Nur hat der moderne Mensch heute weniger Zeit, über derartige Gedankenkonstrukte zu sinnieren. Er freut sich aber, wenn es andere tun – sofern es „medienadäquat“ ist. Am deutlichsten wird das, wenn man Immanuel Kant, nach wie vor Deutschlands Leitdenker, und Lothar Matthäus, den ehemaligen Leitwolf gegeneinander stellt. Denn inhaltlich trennt den Wegbereiter der Weltmeisterschaft von 1990 dabei nur wenig vom Wegbereiter der Aufklärung.

Diese bezeichnete der große Geist aus Königsberg vor über 200 Jahren als den „Ausgang des Menschen aus seiner selbst verschuldeten Unmündigkeit. Unmündigkeit ist das Unvermögen sich seines Verstandes ohne Leitung eines anderen zu bedienen. Selbst verschuldet ist diese Unmündigkeit, wenn die Ursache derselben nicht am Mangel des Verstandes, sondern der Entschließung und des Mutes liegt, sich seiner ohne Leitung eines anderen zu bedienen. Sapere aude! Habe Mut, dich deines eigenen Verstandes zu bedienen! ist also der Wahlspruch der Aufklärung.“ So etwas sendet selbst 3sat erst nach Mitternacht.

Ach, um wie viel präziser formulierte das doch der fröhliche Fußballfranke: „Ich, was meine Person betrifft, entscheide für mich alleine.“ Aber Undank ist der Welten Lohn, und „Lodda“ erntete nur Hohn statt Lob. Und er ist nicht der Einzige, den ein solches Schicksal ereilt hat.

Dabei ist „die normative Kraft des Faktischen“ (ebenfalls Kant) wohl nie besser beschrieben worden als von deutschen Fußballern. Preetz‘ „Da war dann jeder Treffer ein Tor.“, Sammers „Das nächste Spiel ist immer das nächste.“ oder auch Brehmes „Haste Scheiße am Fuß, haste Scheiße am Fuß!“ sind beredte Belege für das philosophische Potenzial unserer eloquenten Elitekicker.

Und die deutschen Trainer? Sie bewegen sich sogar in noch höheren Sphären. Einsteins Theorie der Relativität von Zeit und Raum wurde erst durch Berti Vogts fürs Volk in all seinen Dimensionen verständlich: „Die Breite an der Spitze ist dichter geworden.“ Aber Szenenapplaus? Auch hier: Fehlanzeige.

Weder Pressemacher noch -konsumenten erkennen diese Verwandtschaft zwischen Vordenkern und Vorstoppern, der Hermeneutik, der Lehre der Kenntnis, und Herberger, dem Lehrer der Erkenntnis.

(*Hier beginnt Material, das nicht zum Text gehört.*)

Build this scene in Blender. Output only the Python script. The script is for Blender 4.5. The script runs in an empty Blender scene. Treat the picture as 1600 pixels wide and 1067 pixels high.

Es ist ein Rätsel, warum jenen Menschen, die wie kaum sonst jemand Kopfarbeit mit Hand und Fuß verrichten, so wenig Anerkennung für ihre Universal-Weisheiten zuteil wird.

Deshalb sei alle Verantwortlichen, egal ob Medienmenschen, Blogger oder auch nur Stammtisch-Helden, die zur Verunglimpfung der Spielphilosophen beitragen, angeraten, ihr Handeln zu überdenken. Ob sich an Nietzsche („Der Weg zu allem Großen geht durch die Stille.“) zu orientieren oder Hrubesch („Wir müssen das Ganze jetzt in Ruhe Paroli laufen lassen.“), steht  ihnen dabei selbstverständlich völlig frei.